What does Herbert's willingness to consider the validity of Jewish interpretation mean for our assessment of Jewish-Christian relations in the twelfth century? Goodwin considers this question at length in what is probably the most pathbreaking part of her book. Herbert was not alone in his endeavour; in the twelfth century, Jews and Christians often explored common exegetical ground in the interpretation of the Hebrew Bible. While some historians, such as Gilbert Dahan, have seen this period as the unique time of a harmonious "rencontre autour de l'Ecriture" (a peaceful Jewish- Christian get-together over Scripture), another historiographical tradition, represented by the work of Anna Abulafia and Jeremy Cohen, drawing more on the disputational literature of the age, has seen Judeo-Christian interaction in this period as an increasingly hostile discourse of Christians against Jews, which would foreshadow the expulsion of Jews from Christian Europe, and, indirectly, the antisemitism of the Holocaust in the twentieth century. Drawing inspiration from the work of David Nirenberg, Goodwin acknowledges that the field of Jewish-Christian relations in this time was far more ambiguous and complicated than either historiographical tradition has suggested, and thus helps to rethink the existing classification of Christian Hebraism. Goodwin calls the project of these Christian Hebraists of the twelfth century the "colonization of the territory of Scripture": however well intended and tolerant these exegetes were towards the Jews, their project of literal scriptural interpretation was ultimately a form of appropriation, a "colonization" of a field that previously had been seen as the sole territory of Jewish exegetes. Goodwin's books ends with a haunting evocation of the work of the French cartographer Joseph Nicollet. The work of Nicollet, who was awed by the beauty of the American prairies and sympathetic to the plight of the native peoples, still helped along the process of genocide perpetrated against North Dakota's native peoples and served the American imperial ambitions he despised. As Goodwin points out, there is an interesting parallel between Herbert's and Nicollet's work.

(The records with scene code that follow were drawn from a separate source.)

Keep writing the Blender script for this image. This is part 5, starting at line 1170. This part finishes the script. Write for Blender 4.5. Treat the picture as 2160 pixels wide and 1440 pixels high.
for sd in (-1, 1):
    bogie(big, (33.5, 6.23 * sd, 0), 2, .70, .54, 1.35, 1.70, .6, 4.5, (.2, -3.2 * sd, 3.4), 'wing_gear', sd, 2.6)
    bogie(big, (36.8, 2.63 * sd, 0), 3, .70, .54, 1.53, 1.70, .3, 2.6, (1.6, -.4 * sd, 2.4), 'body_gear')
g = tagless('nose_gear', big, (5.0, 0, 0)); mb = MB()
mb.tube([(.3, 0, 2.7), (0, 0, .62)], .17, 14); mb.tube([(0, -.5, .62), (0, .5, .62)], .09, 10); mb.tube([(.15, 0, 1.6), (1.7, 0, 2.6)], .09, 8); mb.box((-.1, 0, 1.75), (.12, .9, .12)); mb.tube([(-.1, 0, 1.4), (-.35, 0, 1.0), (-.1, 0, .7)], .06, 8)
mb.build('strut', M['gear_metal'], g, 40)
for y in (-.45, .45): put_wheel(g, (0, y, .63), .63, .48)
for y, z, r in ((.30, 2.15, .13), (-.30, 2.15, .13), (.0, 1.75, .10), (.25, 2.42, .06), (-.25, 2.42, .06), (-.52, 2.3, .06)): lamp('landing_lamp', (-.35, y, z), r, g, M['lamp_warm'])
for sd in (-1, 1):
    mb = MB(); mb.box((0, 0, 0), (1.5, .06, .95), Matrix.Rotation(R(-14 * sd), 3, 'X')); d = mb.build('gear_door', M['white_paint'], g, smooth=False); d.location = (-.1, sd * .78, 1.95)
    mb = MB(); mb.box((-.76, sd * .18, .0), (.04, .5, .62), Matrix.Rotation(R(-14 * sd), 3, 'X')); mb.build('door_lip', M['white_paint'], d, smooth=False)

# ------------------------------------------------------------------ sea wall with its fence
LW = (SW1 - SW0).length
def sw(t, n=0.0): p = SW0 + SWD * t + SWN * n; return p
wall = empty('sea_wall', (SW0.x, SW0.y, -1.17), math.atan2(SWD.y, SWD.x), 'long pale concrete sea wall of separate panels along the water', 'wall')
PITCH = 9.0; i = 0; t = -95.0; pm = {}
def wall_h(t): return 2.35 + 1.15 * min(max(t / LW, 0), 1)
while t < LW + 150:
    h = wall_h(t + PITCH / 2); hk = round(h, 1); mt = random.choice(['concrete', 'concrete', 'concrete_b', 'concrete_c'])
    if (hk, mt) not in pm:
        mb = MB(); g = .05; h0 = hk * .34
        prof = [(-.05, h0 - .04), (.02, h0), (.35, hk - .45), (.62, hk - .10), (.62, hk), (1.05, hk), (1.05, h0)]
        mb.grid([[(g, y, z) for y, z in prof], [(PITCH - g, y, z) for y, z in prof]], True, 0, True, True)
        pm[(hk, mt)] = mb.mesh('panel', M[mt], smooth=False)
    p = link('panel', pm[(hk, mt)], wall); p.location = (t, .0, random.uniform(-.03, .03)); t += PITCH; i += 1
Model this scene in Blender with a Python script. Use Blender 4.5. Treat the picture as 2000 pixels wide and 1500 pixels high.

This summary does only partial justice to Goodwin's work. Her work touches on questions of Hebrew scholarship in the twelfth century, and of Hebrew language acquisition and literacy, not only among Christians but also among Jews. Alongside her detailed intellectual biography of Herbert, she offers an interesting prosopography of Christian Hebraists and scholars in the twelfth century, many of whom were tied into the networks of epistolary "friendship" of men such as Thomas Becket, Peter of Celle, and Herbert of Bosham himself. A surprisingly high percentage of these Hebraists were Englishmen, and many of them had close ties to the Cistercian order as well. Some of the best Hebraists of this time, such as Nicholas of Maniacoria and Stephen Harding, were Cistercians, and Herbert spent most of his active career at the Cistercian abbey of Pontigny (until 1166), and for the last years of his life (from 1190 until after 1194), he lived in the Cistercian monastery of Ourcamp. His career resembles closely that of Ralph Niger, who also was an English Hebraist, a close associate to Thomas Becket, and closely tied to Cistercian circles. Goodwin's work should stimulate further research in this fascinating field of study.

The book concludes with an appendix, containing several examples of Herbert's exegetical method. In short, this is an excellent study. I discovered only one minor editing flaw: the chapter title of chapter two is erroneously printed also as the chapter heading for chapter three. But this is easily corrected with a the stroke of a pencil. Would it be too much to hope for a critical edition of this fascinating commentary, perhaps as a cooperative effort of De Visscher and Goodwin?